How to choose your PaaS provider - making sense of the platforms

Companies look to take their first step into PaaS have first to negotiate the variety of options - which to choose?

Platform-as-a-Service (PaaS) is set to grow over the next few year with analyst firm Gartner predicting that the market for this technology is on the cusp of several years of strategic growth.

Gartner vice president Yefim Natis said that users and vendors of enterprise IT software solutions that are not yet engaged with PaaS must begin building expertise in PaaS or “face tough challenges from competitors in the coming years”. The technology, unlike its SaaS counterpart, has barely crossed the radar of CIOs.

PaaS, to put it in its simplest terms, is middleware (application infrastructure) in the cloud. It is the middle layer of the end-to-end cloud software stack. It is the intermediary between the underlying system infrastructure (operating systems, networks, virtualisation, storage, etc.) and overlaying application software. 

There are no clear leaders in a market still in the early stages of growth. There are also very few best business practices or dedicated standards. With the market still in its infancy, who are the players to look out for and what are the benefits and drawbacks of their current offerings?

Amazon Elastic Beanstalk
Amazon has been seen by many as an early leader in the area with its Elastic Beanstalk offering. It is a serious competitor, offering a comprehensive Java stack along with a management package around some of the existing EC2 tools such as load balancing, auto-scaling and monitoring.

Using it is simple enough. The application is loaded onto S3 and the AWS console is used to create a new application. The configuration options allow you to state where to find the application and the rules for when Amazon should scale the application.
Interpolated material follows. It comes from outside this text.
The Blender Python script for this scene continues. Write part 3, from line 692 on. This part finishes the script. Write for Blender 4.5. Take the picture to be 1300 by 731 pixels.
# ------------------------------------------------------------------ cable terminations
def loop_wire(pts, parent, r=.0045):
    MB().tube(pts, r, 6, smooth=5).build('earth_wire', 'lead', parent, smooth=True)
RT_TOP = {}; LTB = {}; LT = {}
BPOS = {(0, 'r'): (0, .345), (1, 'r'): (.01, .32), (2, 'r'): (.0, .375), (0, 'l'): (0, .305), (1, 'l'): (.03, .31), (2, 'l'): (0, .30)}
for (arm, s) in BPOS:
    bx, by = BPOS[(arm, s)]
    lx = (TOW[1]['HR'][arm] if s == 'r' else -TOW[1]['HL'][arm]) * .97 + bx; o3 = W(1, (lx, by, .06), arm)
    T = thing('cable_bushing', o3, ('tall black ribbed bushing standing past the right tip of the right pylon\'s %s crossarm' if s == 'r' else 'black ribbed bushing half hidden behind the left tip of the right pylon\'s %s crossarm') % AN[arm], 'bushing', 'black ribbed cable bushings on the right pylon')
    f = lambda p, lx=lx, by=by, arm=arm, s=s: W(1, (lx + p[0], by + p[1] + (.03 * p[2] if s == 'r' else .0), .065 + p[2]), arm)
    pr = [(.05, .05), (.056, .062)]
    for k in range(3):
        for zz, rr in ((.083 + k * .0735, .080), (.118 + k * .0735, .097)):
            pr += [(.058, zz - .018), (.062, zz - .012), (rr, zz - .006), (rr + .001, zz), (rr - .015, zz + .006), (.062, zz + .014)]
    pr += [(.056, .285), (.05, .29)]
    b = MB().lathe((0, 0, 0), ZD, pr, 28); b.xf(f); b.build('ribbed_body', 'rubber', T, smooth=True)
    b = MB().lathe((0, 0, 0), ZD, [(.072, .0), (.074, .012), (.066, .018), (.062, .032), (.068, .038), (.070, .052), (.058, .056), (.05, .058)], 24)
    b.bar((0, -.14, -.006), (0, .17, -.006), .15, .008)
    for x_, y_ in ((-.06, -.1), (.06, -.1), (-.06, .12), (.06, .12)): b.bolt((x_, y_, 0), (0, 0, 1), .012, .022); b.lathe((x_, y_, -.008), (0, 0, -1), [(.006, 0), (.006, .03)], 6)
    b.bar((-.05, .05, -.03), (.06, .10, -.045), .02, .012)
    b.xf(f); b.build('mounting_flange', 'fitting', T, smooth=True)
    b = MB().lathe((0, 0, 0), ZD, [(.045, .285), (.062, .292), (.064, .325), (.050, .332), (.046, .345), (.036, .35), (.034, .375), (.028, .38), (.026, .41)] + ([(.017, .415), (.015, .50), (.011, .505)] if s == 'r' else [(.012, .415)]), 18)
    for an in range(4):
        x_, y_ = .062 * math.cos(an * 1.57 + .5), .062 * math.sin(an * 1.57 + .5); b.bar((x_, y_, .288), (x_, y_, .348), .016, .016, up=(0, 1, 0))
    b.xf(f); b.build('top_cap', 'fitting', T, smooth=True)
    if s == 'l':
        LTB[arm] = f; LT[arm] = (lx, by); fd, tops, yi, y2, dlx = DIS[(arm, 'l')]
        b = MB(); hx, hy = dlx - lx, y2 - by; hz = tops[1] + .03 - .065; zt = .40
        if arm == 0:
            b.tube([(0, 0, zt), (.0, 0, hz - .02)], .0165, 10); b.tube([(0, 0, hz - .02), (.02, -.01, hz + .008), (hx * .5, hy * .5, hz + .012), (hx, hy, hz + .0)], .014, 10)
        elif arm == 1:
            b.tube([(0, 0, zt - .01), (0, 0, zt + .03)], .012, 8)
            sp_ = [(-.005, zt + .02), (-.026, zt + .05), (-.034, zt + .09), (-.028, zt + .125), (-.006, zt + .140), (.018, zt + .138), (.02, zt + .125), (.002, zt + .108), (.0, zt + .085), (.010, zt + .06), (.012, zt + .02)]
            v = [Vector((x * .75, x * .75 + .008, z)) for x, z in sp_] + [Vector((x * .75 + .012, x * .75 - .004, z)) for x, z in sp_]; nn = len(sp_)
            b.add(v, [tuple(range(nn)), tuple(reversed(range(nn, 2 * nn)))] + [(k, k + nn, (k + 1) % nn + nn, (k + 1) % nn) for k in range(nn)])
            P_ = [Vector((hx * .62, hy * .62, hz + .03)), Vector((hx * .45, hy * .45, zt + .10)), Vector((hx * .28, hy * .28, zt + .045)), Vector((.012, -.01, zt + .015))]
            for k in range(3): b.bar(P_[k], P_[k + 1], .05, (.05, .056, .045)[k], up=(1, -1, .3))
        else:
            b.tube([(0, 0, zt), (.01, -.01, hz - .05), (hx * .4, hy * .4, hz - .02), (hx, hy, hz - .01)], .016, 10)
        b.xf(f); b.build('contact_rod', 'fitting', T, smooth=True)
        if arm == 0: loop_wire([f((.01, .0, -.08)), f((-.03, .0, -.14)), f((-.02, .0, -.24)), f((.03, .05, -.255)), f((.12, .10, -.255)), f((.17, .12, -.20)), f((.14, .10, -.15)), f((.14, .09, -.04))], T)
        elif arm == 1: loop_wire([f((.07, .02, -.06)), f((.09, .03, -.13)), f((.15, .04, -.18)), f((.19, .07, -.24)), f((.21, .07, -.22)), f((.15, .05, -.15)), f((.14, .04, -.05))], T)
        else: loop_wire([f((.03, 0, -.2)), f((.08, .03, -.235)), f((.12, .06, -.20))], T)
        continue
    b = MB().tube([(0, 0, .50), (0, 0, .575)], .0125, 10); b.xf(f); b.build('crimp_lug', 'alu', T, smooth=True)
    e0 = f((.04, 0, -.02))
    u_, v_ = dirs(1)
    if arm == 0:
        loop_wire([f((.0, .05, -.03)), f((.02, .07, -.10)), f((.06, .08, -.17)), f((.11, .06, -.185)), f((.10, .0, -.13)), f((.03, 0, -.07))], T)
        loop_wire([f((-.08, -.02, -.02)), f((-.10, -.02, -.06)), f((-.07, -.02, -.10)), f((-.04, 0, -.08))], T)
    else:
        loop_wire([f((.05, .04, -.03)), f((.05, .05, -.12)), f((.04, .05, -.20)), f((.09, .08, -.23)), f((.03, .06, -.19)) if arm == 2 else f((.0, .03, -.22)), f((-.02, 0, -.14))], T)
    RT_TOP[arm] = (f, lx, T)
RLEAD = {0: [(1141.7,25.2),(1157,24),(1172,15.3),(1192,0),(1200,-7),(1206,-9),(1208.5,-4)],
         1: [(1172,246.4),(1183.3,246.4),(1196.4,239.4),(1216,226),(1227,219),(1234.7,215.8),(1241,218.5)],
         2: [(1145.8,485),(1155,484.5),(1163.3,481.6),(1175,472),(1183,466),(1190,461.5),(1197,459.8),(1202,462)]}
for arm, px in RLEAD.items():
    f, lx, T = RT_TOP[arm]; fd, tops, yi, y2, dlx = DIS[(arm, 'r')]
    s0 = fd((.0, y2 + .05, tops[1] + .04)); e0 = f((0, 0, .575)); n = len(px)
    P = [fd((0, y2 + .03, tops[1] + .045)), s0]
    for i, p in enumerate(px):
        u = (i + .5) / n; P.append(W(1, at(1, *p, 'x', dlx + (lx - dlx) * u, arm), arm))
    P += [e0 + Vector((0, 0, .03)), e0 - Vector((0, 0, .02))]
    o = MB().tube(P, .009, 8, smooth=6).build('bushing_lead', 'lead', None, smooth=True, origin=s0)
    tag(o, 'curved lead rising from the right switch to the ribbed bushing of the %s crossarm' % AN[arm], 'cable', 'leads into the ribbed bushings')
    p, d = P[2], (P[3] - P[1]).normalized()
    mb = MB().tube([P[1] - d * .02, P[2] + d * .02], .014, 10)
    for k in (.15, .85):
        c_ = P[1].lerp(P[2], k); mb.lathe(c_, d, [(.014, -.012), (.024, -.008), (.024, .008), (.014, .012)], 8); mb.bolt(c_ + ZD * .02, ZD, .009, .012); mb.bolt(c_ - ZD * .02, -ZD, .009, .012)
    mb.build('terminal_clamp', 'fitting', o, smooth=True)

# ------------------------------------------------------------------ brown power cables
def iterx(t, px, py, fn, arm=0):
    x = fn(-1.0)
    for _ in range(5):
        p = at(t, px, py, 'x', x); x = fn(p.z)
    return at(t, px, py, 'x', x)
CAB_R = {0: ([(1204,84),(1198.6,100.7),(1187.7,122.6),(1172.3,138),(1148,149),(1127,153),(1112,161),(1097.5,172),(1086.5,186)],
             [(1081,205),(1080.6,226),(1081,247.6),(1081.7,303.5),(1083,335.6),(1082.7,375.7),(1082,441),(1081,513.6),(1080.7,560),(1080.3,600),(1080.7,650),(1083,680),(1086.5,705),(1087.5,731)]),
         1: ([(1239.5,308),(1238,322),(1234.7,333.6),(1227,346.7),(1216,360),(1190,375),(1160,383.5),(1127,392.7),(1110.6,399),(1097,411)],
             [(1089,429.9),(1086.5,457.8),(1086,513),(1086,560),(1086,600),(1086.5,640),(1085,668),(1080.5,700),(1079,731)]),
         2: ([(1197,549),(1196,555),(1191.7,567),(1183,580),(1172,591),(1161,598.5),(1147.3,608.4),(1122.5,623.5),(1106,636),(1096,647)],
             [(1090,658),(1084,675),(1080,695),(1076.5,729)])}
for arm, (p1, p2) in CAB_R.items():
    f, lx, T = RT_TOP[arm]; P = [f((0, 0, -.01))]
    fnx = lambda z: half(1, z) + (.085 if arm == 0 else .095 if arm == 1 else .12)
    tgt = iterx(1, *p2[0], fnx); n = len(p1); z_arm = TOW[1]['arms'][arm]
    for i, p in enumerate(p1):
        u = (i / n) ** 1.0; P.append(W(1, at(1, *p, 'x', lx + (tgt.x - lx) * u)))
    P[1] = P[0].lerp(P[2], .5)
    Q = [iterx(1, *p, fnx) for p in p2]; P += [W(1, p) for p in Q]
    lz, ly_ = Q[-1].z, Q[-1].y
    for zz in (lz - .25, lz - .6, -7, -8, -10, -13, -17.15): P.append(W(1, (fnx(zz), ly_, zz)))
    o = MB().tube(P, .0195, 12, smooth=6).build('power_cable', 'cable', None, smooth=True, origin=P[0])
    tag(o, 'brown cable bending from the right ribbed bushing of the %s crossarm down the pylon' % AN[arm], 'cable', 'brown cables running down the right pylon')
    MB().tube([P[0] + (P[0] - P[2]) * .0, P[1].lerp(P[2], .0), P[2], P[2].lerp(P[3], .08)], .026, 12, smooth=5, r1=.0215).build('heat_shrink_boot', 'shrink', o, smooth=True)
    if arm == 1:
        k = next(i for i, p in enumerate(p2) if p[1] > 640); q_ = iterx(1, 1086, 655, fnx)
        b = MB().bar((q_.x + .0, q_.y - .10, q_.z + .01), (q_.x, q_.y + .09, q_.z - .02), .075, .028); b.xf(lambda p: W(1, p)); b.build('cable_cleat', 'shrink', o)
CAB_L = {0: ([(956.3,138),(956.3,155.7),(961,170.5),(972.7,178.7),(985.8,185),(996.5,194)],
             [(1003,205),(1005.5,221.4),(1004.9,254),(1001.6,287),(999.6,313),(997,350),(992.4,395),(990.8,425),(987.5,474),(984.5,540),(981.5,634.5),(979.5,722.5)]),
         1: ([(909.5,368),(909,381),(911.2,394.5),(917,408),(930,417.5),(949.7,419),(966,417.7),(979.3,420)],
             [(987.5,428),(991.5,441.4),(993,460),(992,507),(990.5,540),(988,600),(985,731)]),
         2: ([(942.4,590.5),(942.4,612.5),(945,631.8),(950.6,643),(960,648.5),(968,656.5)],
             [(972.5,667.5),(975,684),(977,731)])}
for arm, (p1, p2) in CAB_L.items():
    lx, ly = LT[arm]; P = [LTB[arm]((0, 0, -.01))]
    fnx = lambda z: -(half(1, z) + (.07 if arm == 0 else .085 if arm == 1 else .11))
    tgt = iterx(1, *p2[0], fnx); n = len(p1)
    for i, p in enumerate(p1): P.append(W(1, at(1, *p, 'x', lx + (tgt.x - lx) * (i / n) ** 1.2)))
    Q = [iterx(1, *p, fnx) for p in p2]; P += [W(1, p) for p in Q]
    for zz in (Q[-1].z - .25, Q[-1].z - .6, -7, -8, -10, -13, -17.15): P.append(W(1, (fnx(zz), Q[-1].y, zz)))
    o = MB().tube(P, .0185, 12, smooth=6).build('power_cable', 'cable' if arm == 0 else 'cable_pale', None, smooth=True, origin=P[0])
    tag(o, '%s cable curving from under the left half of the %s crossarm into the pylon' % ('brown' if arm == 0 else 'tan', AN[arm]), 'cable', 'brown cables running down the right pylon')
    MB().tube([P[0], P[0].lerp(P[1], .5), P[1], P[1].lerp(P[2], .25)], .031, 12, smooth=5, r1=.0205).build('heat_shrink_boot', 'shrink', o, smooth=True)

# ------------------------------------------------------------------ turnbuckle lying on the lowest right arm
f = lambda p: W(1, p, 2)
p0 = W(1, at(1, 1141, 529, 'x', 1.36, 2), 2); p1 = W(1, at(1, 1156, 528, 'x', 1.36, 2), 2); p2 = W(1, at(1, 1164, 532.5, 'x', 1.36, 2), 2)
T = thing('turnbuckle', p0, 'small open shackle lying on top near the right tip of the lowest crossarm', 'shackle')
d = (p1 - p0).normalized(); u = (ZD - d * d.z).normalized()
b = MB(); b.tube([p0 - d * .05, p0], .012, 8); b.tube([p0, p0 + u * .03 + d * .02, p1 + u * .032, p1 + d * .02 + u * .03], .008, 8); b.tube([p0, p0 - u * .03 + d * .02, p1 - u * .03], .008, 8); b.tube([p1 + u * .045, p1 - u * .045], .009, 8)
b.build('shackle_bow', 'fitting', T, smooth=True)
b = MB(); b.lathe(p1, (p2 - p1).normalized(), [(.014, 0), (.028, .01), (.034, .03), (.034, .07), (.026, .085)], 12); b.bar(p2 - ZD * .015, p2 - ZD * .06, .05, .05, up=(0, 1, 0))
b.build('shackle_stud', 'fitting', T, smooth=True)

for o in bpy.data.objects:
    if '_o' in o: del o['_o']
The service will then setup the load-balancer, create an EC2 instance, install the application, setup auto-scaling and cloud-watch. After pointing a domain to the CNAME, Elastic Beanstalk provides to make the application live and then managed and monitored it.

However, the drawbacks are that the service only supports a Java stack. Developers using Ruby, Python and PHP may find this a non-starter. Elsewhere Beanstalk fails is that the service doesn’t manage or monitor any database used. But if you are a developer used to building software stacks and manually deploying them on EC2, this could potentially take away the strain in application deployment and management.